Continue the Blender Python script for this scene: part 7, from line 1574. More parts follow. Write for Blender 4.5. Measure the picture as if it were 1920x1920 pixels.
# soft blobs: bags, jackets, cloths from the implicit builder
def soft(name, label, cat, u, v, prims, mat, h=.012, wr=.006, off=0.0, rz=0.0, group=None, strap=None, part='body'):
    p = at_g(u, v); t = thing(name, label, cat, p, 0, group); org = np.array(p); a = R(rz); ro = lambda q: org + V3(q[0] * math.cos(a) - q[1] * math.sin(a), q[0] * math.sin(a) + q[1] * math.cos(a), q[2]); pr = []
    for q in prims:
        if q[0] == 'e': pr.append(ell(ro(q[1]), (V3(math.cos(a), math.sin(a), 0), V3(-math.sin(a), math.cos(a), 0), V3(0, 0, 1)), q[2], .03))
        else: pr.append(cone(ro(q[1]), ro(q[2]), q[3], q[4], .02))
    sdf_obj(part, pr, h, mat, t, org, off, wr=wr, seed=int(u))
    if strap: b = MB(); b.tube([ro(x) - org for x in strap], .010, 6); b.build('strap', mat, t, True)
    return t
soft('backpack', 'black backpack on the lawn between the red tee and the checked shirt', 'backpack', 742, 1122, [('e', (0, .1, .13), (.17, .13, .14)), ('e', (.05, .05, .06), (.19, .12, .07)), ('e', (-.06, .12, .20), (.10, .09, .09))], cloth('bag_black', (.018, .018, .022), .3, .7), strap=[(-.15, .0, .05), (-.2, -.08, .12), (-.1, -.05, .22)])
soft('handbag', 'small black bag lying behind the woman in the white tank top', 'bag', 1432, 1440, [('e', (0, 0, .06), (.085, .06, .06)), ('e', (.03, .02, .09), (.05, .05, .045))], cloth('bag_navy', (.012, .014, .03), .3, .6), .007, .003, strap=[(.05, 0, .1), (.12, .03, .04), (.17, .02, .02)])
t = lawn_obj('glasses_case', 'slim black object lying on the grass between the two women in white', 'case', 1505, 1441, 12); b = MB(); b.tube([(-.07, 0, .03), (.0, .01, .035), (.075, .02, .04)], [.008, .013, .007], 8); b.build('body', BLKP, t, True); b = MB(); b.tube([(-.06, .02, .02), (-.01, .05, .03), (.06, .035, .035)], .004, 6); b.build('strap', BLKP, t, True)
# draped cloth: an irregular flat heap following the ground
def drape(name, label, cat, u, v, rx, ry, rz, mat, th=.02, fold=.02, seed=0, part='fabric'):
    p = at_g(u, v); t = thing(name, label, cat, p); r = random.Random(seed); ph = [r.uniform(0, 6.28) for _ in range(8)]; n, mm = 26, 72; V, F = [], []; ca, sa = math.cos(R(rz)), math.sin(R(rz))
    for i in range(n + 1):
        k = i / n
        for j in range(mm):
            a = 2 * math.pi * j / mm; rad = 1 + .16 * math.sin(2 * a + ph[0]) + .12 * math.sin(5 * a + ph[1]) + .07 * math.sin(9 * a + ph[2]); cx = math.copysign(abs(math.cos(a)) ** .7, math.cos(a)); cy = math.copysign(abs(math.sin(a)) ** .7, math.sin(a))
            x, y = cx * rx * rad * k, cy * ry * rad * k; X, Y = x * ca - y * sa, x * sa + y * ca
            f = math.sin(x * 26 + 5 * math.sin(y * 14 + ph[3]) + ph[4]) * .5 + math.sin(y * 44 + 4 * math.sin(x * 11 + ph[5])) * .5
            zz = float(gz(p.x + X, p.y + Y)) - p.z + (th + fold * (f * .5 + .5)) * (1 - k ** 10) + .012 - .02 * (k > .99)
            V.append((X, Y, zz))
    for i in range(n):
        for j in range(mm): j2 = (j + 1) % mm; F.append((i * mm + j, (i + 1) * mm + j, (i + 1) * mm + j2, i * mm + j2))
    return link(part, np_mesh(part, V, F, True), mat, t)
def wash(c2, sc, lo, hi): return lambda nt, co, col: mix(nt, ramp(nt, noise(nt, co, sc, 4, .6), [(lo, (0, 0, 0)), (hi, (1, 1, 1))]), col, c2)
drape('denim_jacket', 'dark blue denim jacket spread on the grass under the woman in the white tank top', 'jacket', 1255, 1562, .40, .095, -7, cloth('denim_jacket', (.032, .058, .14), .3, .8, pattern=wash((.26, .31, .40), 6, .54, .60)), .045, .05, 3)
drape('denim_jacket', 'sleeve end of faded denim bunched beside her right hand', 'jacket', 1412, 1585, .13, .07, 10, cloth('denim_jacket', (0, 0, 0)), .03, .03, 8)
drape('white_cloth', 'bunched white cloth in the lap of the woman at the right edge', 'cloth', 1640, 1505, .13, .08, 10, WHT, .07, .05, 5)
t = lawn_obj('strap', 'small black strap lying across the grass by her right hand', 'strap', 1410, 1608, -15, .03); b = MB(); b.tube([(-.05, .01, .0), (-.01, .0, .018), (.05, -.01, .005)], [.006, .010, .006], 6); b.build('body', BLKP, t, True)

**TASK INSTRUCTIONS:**
Extract all lines from the data in which "part" is found.

**FULL ANSWER:**
Continue the Blender Python script for this scene: part 7, from line 1574. More parts follow. Write for Blender 4.5. Measure the picture as if it were 1920x1920 pixels.
def soft(name, label, cat, u, v, prims, mat, h=.012, wr=.006, off=0.0, rz=0.0, group=None, strap=None, part='body'):
    sdf_obj(part, pr, h, mat, t, org, off, wr=wr, seed=int(u))
def drape(name, label, cat, u, v, rx, ry, rz, mat, th=.02, fold=.02, seed=0, part='fabric'):
    return link(part, np_mesh(part, V, F, True), mat, t)